Alpha Bank, Greece’s fourth-largest lender by assets, swung to a loss in the final quarter of 2015 after it more than doubled its provisions for bad debts.
Alpha, 11% owned by the country’s bank rescue fund HFSF after a recapitalisation late last year, reported a net loss of €533mn ($582.3mn) after a profit of €414mn in the third quarter.
“We are leaving behind us a difficult year, marked by severe deposit outflows, the imposition of capital controls and a requirement to raise additional capital,” chief executive Dimitris Mantzounis said in a statement.
Alpha raised all the capital required to cover the adverse scenario in a European Central Bank stress test late last year from private investors, without resorting to state aid.
“In 2016, we target to improve operating profitability through cost containment initiatives and a further reduction of our funding costs,” Mantzounis said.

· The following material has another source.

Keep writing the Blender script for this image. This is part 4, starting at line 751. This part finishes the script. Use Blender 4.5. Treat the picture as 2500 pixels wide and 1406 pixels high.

He said a timely completion of the country’s first bailout review is essential for the economy to recover this year.
Alpha Bank’s non-performing credit — loans in arrears for more than 90 days — rose to 36.8% of its loan book at end-December from 36.5% at end-September.
Provisions for bad debt more than doubled from the previous quarter to €664mn, including 443mn related to an asset quality review that was part of the ECB health check.
The bank said cash coverage of its non-performing loans increased to 69%.
Borrowing from the ECB and the Bank of Greece decreased by €2.7bn to €24.4bn at the end of December, helped by the capital boost and deposit inflows.
Funding from the Greek central bank’s emergency liquidity window stood at €19.6bn.
Alpha had deposit inflows of €1.0bn in the fourth quarter, stemming from business accounts.